Don't worry about it. Take pictures with the film and developer you have.
Honestly, there is ALWAYS something better than what you have. Once you have the "perfect" film and developer, why bother taking any shots until you have the "perfect" camera and lenses?
Just use what you've got. The difference between Tri-X and TMAX400 at 1600 is subjective, not objective. The difference between developers is meaningless until you know how to use at least one.
If you haven't heard "good things" about HC-110, it's not because it's bad - it's been used for ages for a reason, with legions of quiet fans. Raving about HC-110 would be like raving about water - it just works and is very versatile 🙂 You will see zero benefit from Microphen if you haven't used anything else. What is "better" for one person is simply better for them. I've never, ever heard someone criticize a photograph because of the developer used. Or even the film.

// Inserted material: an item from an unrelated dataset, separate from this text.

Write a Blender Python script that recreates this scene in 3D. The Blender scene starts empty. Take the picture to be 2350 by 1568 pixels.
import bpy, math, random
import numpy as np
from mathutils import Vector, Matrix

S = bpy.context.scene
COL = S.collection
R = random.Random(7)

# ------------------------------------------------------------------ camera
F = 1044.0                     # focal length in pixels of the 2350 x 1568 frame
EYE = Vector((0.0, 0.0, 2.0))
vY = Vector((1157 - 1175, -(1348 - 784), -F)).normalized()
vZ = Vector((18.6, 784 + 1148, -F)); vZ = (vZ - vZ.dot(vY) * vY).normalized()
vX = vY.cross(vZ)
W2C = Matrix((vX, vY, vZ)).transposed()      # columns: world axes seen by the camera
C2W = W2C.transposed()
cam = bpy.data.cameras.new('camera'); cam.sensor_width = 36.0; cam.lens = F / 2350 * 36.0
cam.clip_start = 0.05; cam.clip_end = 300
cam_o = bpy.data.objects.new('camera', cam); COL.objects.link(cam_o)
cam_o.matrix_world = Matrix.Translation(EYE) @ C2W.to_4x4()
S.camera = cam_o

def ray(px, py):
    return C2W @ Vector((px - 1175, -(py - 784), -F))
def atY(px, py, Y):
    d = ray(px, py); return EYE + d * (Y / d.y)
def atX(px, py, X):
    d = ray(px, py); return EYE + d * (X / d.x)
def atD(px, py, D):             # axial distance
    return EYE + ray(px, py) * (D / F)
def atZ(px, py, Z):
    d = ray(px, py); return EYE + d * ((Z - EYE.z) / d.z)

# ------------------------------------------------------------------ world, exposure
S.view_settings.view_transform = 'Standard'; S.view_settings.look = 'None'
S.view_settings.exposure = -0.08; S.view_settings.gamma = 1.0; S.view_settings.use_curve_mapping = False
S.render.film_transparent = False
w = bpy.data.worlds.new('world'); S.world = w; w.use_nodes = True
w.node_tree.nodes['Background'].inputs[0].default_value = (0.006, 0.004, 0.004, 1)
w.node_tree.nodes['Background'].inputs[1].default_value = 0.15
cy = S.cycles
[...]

TMAX400 pushes nicely, but it has a different "look" than Tri-X. You don't need Neopan 1600 to shoot at 1600 or 3200 EI. It's worth learning how to use TMAX at those speeds, especially if you want to use a faster film. You lose range but are often shooting in contrasty lighting, so you get a better sense of how to capture what you want in a scene. This, in my experience, improves your exposure with any film - you get much better at identifying differences in lighting and how those differences get translated onto film.
I shoot Tri-X right now, but some of my favorite low-light pushed shots are on TMAX400. I think Tri-X might have more usable range when pushed to 1600 or more, but it's not a big difference, and certainly not one I would consider a deal-breaker.
FWIW, Kodak suggests 7.5 mins. in HC-110 (dil. B) for TMAX400 shot at 1600. I'd start there. I think you'll be pleasantly surprised.